A Major Pitch Fest
You'll never be a player in Hollywood if you can't talk a good game. Last week film students met the real world.
By Sean Smith
May 16 issue - A few weeks from now, 22-year-old Molly Kron will graduate from one of the most prestigious film schools in the country. Last Monday night, though, all that mattered was whether she could channel all that education into a three-minute pitch for an animated comedy screenplay she calls "Cash Cow." "I'm a little nervous," she said, as she prepared to face a room full of suits in the hopes of scoring an agent, a manager or a movie deal. "In the beginning my pitch was really long. It gets pretty crazy at times, with the talking weasels and dancing muskrats."

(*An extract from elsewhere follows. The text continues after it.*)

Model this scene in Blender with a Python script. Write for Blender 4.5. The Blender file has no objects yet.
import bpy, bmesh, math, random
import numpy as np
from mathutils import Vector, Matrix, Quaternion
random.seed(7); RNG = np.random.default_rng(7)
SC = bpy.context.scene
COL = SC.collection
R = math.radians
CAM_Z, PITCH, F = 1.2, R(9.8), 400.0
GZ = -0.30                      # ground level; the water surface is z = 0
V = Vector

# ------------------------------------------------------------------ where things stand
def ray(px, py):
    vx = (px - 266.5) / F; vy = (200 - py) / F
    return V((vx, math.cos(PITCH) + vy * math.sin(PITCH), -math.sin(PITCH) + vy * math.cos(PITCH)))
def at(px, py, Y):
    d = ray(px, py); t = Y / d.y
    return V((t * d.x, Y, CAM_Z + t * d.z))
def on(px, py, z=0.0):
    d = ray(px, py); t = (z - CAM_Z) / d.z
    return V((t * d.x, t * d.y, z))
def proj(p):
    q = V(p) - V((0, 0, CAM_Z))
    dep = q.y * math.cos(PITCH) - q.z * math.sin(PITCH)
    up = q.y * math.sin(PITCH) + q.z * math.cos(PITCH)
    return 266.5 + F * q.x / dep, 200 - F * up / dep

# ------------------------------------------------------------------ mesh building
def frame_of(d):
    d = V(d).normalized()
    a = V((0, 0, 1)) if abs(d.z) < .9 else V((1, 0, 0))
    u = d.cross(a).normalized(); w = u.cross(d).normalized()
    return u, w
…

Every year the USC School of Cinema-Television—alma mater to George Lucas, among other luminaries—sponsors a program called First Pitch, which trains graduating screenwriting seniors and master's students in Hollywood's lingua franca, the pitch, and then puts them in the ballroom of the Four Seasons Hotel in Beverly Hills with three dozen industry players. On Monday, Kron and 51 other students entered the ballroom and faced row upon row of small, white tables. At each table sat someone with the power to kick-start their careers. (So, you know, no pressure.) Each student would get five minutes with a CAA agent or an executive from Warner Bros.—five minutes to dazzle the listener into requesting a copy of the script—before a little bell rang, and the student moved to a new table and started all over again. They would repeat the process up to 20 times. "It's like speed-dating," says First Pitch director Hayley Terris-Feldman. "It's insane, really."
The program, now in its fourth year, is organized and run by students, but has the full support of the faculty. "You don't write screenplays to be published, you write them to be made," says school dean Elizabeth Daley. "This gives them a chance to test their wings, and I would feel irresponsible if we weren't helping them with the transition."
The students rehearse their pitches for months, guided by literary-talent manager Mikkel Bondesen. "The worst thing that can happen to these kids," Bondesen says, "is that they have a great script but they don't know how to pitch it, so it never sees the light of day." Actually, there are worse things. "One person asked me if I was on crack," Kron said as the evening finally wound down. "I'm guessing that's bad." Still, she got an impressive 11 requests for copies of her work, and she high-fived with pal Jonathan Igla, who was "very psyched" that both Warner Bros. and Sony asked to read his scripts. Greg Levine, who spent the night talking up his TV pilot "Happily Ever After?" discovered that he likes pitching. "It was so much fun! But the woman from Warner Bros. told me, 'Sometimes the best screenplays don't pitch well at all'." He laughs. "I was, like, 'Please don't tell USC that'." They'll never know.